Iraq’s Kurds said on Friday a referendum on independence will go ahead despite warnings internationally that a vote in favour of secession could trigger conflict with Baghdad at a time when the fight against Islamic State is not yet won.
The Kurds have played a major role in the eight-month-old U.S.-backed campaign to defeat the hardline Sunni insurgents in the Nineveh province around their de-facto capital Mosul.
Baghdad disapproves
Baghdad’s Shia-led government has rejected any move by the mostly Sunni Muslim Kurds to press unilaterally for independence, insisting that any decision about the country’s future should involve other parts. But Hoshiyar Zebari, a former Iraqi Foreign and Finance Minister and now a senior adviser to Kurdistan Regional Government President Massoud Barzani, said the decision to hold the vote on September 25 was irreversible.

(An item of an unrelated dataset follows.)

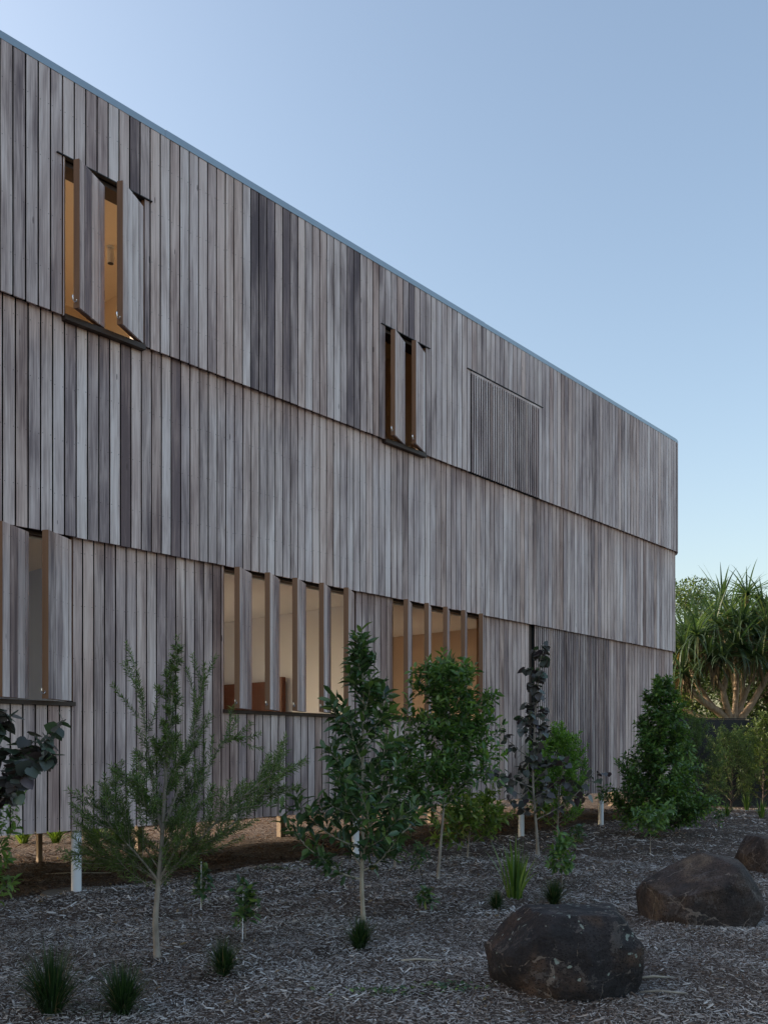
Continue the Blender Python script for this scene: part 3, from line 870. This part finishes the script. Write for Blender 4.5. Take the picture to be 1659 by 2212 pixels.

Turkey’s Foreign Ministry called the plan a “terrible mistake” on Friday and said that Iraq’s territorial integrity and political unity was a fundamental principle for Ankara. The country's majority Shia community mainly lives in the south while the Kurds and Sunni Arabs inhabit two corners of the north. The centre around Baghdad is mixed.
The Kurds have their own armed force, the Peshmerga, which in 2014 prevented Islamic State from capturing Kirkuk.